Design and Politics: Metadesign for social change
Abstract
In recent years, a collaborative approach to solving socio-urban problems has become common. In some cases, organizational changes have been worked out in enterprises and governments to accommodate the collaborative process, and people started recognizing the already present collaborative aspect of the creative process. Nevertheless, a rigorous theoretical/conceptual background that can sustain continuous social innovation based on accountable experimentation is still majorly lacking in these contexts. The specific approach elaborated for Metadesign by the author can provide a bridge between these innovative intentions and a new epistemological framework that has emerged from contemporary philosophy, anthropology, and complexity theory. In the context of the so-called “Smart City”, Metadesign could serve as an accessible approach to the democratic organization of communities so they can perform qualified and consequential creative work, including rethinking their own role in urban planning (meta-action).
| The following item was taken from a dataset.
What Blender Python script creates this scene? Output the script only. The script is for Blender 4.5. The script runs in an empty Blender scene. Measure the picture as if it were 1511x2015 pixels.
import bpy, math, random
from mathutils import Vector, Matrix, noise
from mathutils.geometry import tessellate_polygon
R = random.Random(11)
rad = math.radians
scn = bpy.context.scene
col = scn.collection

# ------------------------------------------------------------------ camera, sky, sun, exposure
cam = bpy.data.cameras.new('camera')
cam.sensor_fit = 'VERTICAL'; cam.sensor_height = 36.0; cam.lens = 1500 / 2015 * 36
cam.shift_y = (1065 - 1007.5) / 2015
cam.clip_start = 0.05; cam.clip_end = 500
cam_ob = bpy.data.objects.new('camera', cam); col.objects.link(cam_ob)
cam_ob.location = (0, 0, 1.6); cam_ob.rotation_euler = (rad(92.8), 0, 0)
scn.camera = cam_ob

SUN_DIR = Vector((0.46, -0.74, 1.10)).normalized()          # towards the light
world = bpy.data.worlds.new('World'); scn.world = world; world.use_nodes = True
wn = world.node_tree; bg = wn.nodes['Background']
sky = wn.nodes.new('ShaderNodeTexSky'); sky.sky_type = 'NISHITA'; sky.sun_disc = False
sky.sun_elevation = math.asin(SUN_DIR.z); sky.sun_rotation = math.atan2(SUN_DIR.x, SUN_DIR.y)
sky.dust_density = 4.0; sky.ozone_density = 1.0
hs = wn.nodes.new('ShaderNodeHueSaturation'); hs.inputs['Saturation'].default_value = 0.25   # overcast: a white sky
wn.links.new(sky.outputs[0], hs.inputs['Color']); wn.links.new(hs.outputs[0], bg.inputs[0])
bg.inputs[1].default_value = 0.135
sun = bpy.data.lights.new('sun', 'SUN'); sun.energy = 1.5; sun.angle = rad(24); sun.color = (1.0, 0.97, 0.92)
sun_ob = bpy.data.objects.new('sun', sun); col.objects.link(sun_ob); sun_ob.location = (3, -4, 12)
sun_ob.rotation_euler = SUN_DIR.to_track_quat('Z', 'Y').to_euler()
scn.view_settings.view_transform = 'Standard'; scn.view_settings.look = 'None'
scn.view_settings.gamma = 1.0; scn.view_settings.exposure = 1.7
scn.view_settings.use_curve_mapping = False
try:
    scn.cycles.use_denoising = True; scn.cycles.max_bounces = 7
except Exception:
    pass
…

This approach is based on a new social interaction repertoire, partially derived from the popularization of digital interaction, but also from a new epistemic: complexity theory involves extreme shifts in the prevailing epistemological outlook, requiring new cognitive tools to cope with the increasing cognitive load in social interaction needed in collaborative creative work. This new epistemic also involves changing the way we frame objects of knowledge, recognizing new “objects of design”, of particular interest to the Metadesign action, that can mediate social change in a concerted and conscious manner.
Keywords: metadesign, urban planning, social change, innovation, micro-politics, smart cities.